Wuorinen
Cello Variations III
Carter
Rhapsodic Musings
Riconoscenza per Goffredo Petrassi
Duettone 2009 [World premiere]
Duettino 2008
Ravel
Sonata for Violin and Cello
Rolf Schulte (violin) & Fred Sherry (cello)
Reviewed by: Gail Wein
Reviewed: 5 October, 2009
Venue: Guggenheim Museum, New York City
They say that age is just a number. But when one is pushing 101, like the composer Elliott Carter, that number is pretty significant. A new work for violin and cello by the centenarian was featured here at the Guggenheim Museum’’s Works and Process series. Yes, a new work; now that he has begun his second century of life, Carter seems to be more prolific than ever.

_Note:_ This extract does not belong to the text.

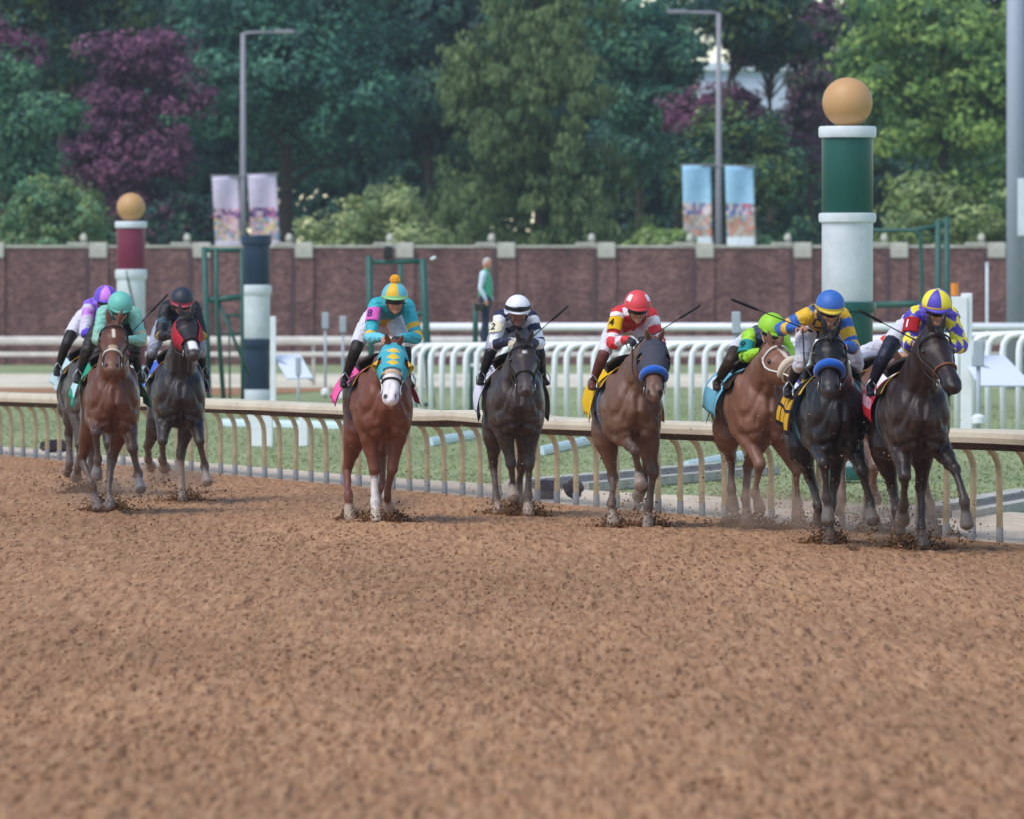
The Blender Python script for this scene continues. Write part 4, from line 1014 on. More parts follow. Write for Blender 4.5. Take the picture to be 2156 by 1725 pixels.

The cellist Fred Sherry was MC as well as the featured performer. In a stage-side chat after the performance, Carter explained that Duettone 2009 and Duettine 2008 are dedicated to Milton Babbitt (the 93-year-old composer was in the audience), and are written in the spirit of that composer’s duets. The two pieces, collectively titled Due Duetti for violin and cello, are meant to be played as a pair; the final notes of the Duettone are identical to the first notes of the Duettino. In Duettone 2009, Carter uses imitative technique in a traditional fashion, where long tones played by the violin are set opposite high pizzicato notes in the cello, and then the process is reversed, creating dialogue between the instruments.
Rolf Schulte performed a pair of Carter’s violin pieces: Rhapsodic Musings and Riconoscenza per Goffredo Petrassi. Schulte holds his bow lightly, like a feather, which looks unusually graceful, and his beautiful sound matches this elegance.
The program began with Sherry’s performance of Charles Wuorinen’s Cello Variations III. The piece served to demonstrate the cellist’s virtuosity. Sherry executed the frenetic wide-interval leaps, tremolos and rapid plucked notes as easily as in a Bach Suite. In the discussion, Sherry talked about his 42-year collaboration with Wuorinen, which the composer said was a “great joy of my life”.
Maurice Ravel’s Sonata for Violin and Cello put the 21st-century works on the program in context. How especially fresh it must have been when it was new, and it holds up well almost a century later. In his comments, Carter brought the evening full-circle as he recalled hearing Ravel speak at Harvard in the 1930s: “he advised all of us to use jazz.”